═════ DATA ═════
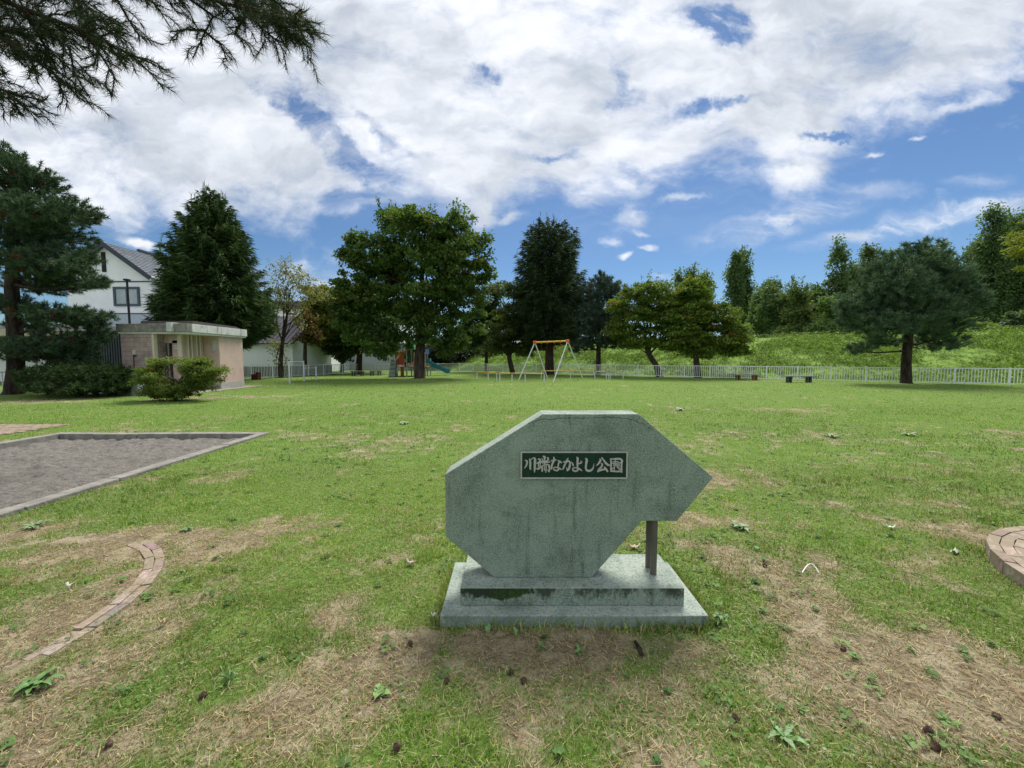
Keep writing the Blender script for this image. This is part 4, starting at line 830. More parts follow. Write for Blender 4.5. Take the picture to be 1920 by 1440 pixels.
broadleaf((-17.65, 33.4, 0), 33.4, [(572, 600, 20, 18), (585, 630, 16, 16), (560, 640, 12, 10)], [(572, 705, .17), (572, 660, .15), (573, 600, .08)], 60, 40, .2, ((.08, .065, .025), (.17, .12, .045)), 'slim reddish brown leaved tree with a straight trunk behind the exercise bars', seed=14, cl=.5, group=GP)
broadleaf((-14.2, 43, 0), 43, [(700, 560, 30, 24), (640, 640, 30, 34), (590, 660, 22, 24), (720, 655, 20, 20)], [(641, 698, .2), (642, 650, .15)], 120, 50, .3, DG2, 'dark bushy tree behind the benches beyond the left fence', seed=15, cl=.9, group='trees beyond the fence')
# dark belt behind the play area
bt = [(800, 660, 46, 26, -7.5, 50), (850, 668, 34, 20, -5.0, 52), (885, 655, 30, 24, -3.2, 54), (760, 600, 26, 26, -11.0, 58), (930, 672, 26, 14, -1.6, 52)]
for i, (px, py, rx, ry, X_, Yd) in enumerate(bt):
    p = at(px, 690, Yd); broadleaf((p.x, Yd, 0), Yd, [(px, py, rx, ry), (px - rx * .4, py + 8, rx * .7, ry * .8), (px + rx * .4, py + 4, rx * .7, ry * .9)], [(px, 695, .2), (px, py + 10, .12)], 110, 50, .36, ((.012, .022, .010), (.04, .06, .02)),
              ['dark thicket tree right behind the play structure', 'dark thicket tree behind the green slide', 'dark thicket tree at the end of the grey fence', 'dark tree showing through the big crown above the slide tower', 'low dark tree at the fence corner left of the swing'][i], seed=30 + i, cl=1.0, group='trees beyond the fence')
# trees on the dike
def dike_z(x, y): return float(terrain(np.array([x]), np.array([y]))[0])
PT = ((.055, .105, .044), (.16, .24, .095)); BT = ((.055, .105, .036), (.165, .25, .08))
def poplar(px, ptop, Yd, wpx, label, seed, tint=PT, n=170, group='poplars beyond the dike', pbot=640):
    p = at(px, 650, Yd); lob = []; k_ = 6
    for i in range(k_):
        f = i / (k_ - 1); lob.append((px + math.sin(i * 2.1 + seed) * wpx * .15, ptop + 14 + (pbot - ptop - 30) * f, wpx * (.45 + .55 * math.sin(math.pi * min(1, f * .8 + .15))), (pbot - ptop) / k_ * .75))
    broadleaf((p.x, Yd, dike_z(p.x, Yd)), Yd, lob, [(px, pbot + 10, .25), (px, (ptop + pbot) / 2, .15), (px, ptop + 8, .03)], n, 55, .32 * Yd / 55, tint, label, name='poplar_tree', seed=seed, cl=.9 * Yd / 60, flat=1.1, droop=0, group=group, forks=10, shoots=6, limb_r=.3)
poplar(1378, 480, 74, 13, 'slender twin poplar, the left and shorter of the pair behind the yellow green maple', 40)
poplar(1394, 474, 76, 13, 'slender twin poplar, the right and taller of the pair behind the yellow green maple', 41)
poplar(1276, 512, 88, 10, 'left of the three poplar tips showing above the maples', 42, n=90); poplar(1300, 506, 88, 9, 'middle of the three poplar tips showing above the maples', 43, n=90); poplar(1320, 514, 88, 9, 'right of the three poplar tips showing above the maples', 44, n=90)
dk_ = [(1425, 545, 18, 62, 'low dark tree on the dike right beside the twin poplars'), (1452, 530, 28, 58, 'rounded green tree on the dike, second right of the twin poplars'), (1490, 535, 34, 54, 'broad mid green tree on the dike in the gap left of the tall one'), (1530, 540, 32, 58, 'green tree on the dike directly left of the tall one'),
       (1578, 465, 34, 56, 'tall airy tree on the dike left of the round pine'), (1628, 480, 24, 60, 'tree with a narrow top just left behind the round pine'), (1670, 485, 40, 58, 'tree on the dike directly behind the left half of the round pine'), (1770, 470, 52, 60, 'tree on the dike directly behind the right half of the round pine'),
       (1710, 500, 46, 64, 'darker tree on the dike behind the middle of the round pine'), (1560, 560, 40, 50, 'low bushy tree under the tall airy one on the dike')]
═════
- WORK REQUIRED:
Return all of the data exactly as written, and drop the pictures.

- TASK RESPONSE:
Keep writing the Blender script for this image. This is part 4, starting at line 830. More parts follow. Write for Blender 4.5. Take the picture to be 1920 by 1440 pixels.
broadleaf((-17.65, 33.4, 0), 33.4, [(572, 600, 20, 18), (585, 630, 16, 16), (560, 640, 12, 10)], [(572, 705, .17), (572, 660, .15), (573, 600, .08)], 60, 40, .2, ((.08, .065, .025), (.17, .12, .045)), 'slim reddish brown leaved tree with a straight trunk behind the exercise bars', seed=14, cl=.5, group=GP)
broadleaf((-14.2, 43, 0), 43, [(700, 560, 30, 24), (640, 640, 30, 34), (590, 660, 22, 24), (720, 655, 20, 20)], [(641, 698, .2), (642, 650, .15)], 120, 50, .3, DG2, 'dark bushy tree behind the benches beyond the left fence', seed=15, cl=.9, group='trees beyond the fence')
# dark belt behind the play area
bt = [(800, 660, 46, 26, -7.5, 50), (850, 668, 34, 20, -5.0, 52), (885, 655, 30, 24, -3.2, 54), (760, 600, 26, 26, -11.0, 58), (930, 672, 26, 14, -1.6, 52)]
for i, (px, py, rx, ry, X_, Yd) in enumerate(bt):
    p = at(px, 690, Yd); broadleaf((p.x, Yd, 0), Yd, [(px, py, rx, ry), (px - rx * .4, py + 8, rx * .7, ry * .8), (px + rx * .4, py + 4, rx * .7, ry * .9)], [(px, 695, .2), (px, py + 10, .12)], 110, 50, .36, ((.012, .022, .010), (.04, .06, .02)),
              ['dark thicket tree right behind the play structure', 'dark thicket tree behind the green slide', 'dark thicket tree at the end of the grey fence', 'dark tree showing through the big crown above the slide tower', 'low dark tree at the fence corner left of the swing'][i], seed=30 + i, cl=1.0, group='trees beyond the fence')
# trees on the dike
def dike_z(x, y): return float(terrain(np.array([x]), np.array([y]))[0])
PT = ((.055, .105, .044), (.16, .24, .095)); BT = ((.055, .105, .036), (.165, .25, .08))
def poplar(px, ptop, Yd, wpx, label, seed, tint=PT, n=170, group='poplars beyond the dike', pbot=640):
    p = at(px, 650, Yd); lob = []; k_ = 6
    for i in range(k_):
        f = i / (k_ - 1); lob.append((px + math.sin(i * 2.1 + seed) * wpx * .15, ptop + 14 + (pbot - ptop - 30) * f, wpx * (.45 + .55 * math.sin(math.pi * min(1, f * .8 + .15))), (pbot - ptop) / k_ * .75))
    broadleaf((p.x, Yd, dike_z(p.x, Yd)), Yd, lob, [(px, pbot + 10, .25), (px, (ptop + pbot) / 2, .15), (px, ptop + 8, .03)], n, 55, .32 * Yd / 55, tint, label, name='poplar_tree', seed=seed, cl=.9 * Yd / 60, flat=1.1, droop=0, group=group, forks=10, shoots=6, limb_r=.3)
poplar(1378, 480, 74, 13, 'slender twin poplar, the left and shorter of the pair behind the yellow green maple', 40)
poplar(1394, 474, 76, 13, 'slender twin poplar, the right and taller of the pair behind the yellow green maple', 41)
poplar(1276, 512, 88, 10, 'left of the three poplar tips showing above the maples', 42, n=90); poplar(1300, 506, 88, 9, 'middle of the three poplar tips showing above the maples', 43, n=90); poplar(1320, 514, 88, 9, 'right of the three poplar tips showing above the maples', 44, n=90)
dk_ = [(1425, 545, 18, 62, 'low dark tree on the dike right beside the twin poplars'), (1452, 530, 28, 58, 'rounded green tree on the dike, second right of the twin poplars'), (1490, 535, 34, 54, 'broad mid green tree on the dike in the gap left of the tall one'), (1530, 540, 32, 58, 'green tree on the dike directly left of the tall one'),
       (1578, 465, 34, 56, 'tall airy tree on the dike left of the round pine'), (1628, 480, 24, 60, 'tree with a narrow top just left behind the round pine'), (1670, 485, 40, 58, 'tree on the dike directly behind the left half of the round pine'), (1770, 470, 52, 60, 'tree on the dike directly behind the right half of the round pine'),
       (1710, 500, 46, 64, 'darker tree on the dike behind the middle of the round pine'), (1560, 560, 40, 50, 'low bushy tree under the tall airy one on the dike')]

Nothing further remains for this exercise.